Luke on Luuke action. Art by Chris Scalf via the Star Wars wiki

Chris Scalf

Now, even though the old Star Wars books are considered “Legends” these days, there’s no reason we can’t believe some version of this all happened prior to The Force Awakens. The events of The Last Command take place about five years after Return of the Jedi, while The Force Awakens happens 30 years later. So, maybe all the stuff with Luke’s hand getting found, stolen, and then Luke being cloned happened before the lightsaber came into the possession of Maz Kanata.

Is this Luke looking at his clone"Luuke" Skywalker? Or is this 'Luuke' looking at "Luuuke?"


One of Palacio’s other images shows what looks to be Luke Skywalker gazing at a clone being grown in tank of some kind. Weirdly, “Luuke” Skywalker wasn’t the only clone of Luke Skywalker. Author Timothy Zahn had some fun back in 2012, authoring a short story titled “An Apology” which posited the existence of all sorts of secret Luke Skywalker clones.
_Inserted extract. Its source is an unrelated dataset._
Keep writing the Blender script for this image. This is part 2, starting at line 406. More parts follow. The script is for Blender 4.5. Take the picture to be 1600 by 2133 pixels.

While Zahn is in self-parody mode with “An Apology” (the story is written from the perspective of the clone, “Luuke”) the notion of Luke being cloned was still an awesome idea when Zahn introduced it back in 1993.

Now, with this Palacio art depicting the recovery, theft, and fate of Luke’s hand after The Empire Strikes Back, the possibilities for more clones or stories of lost lightsabers seems exciting, even likely.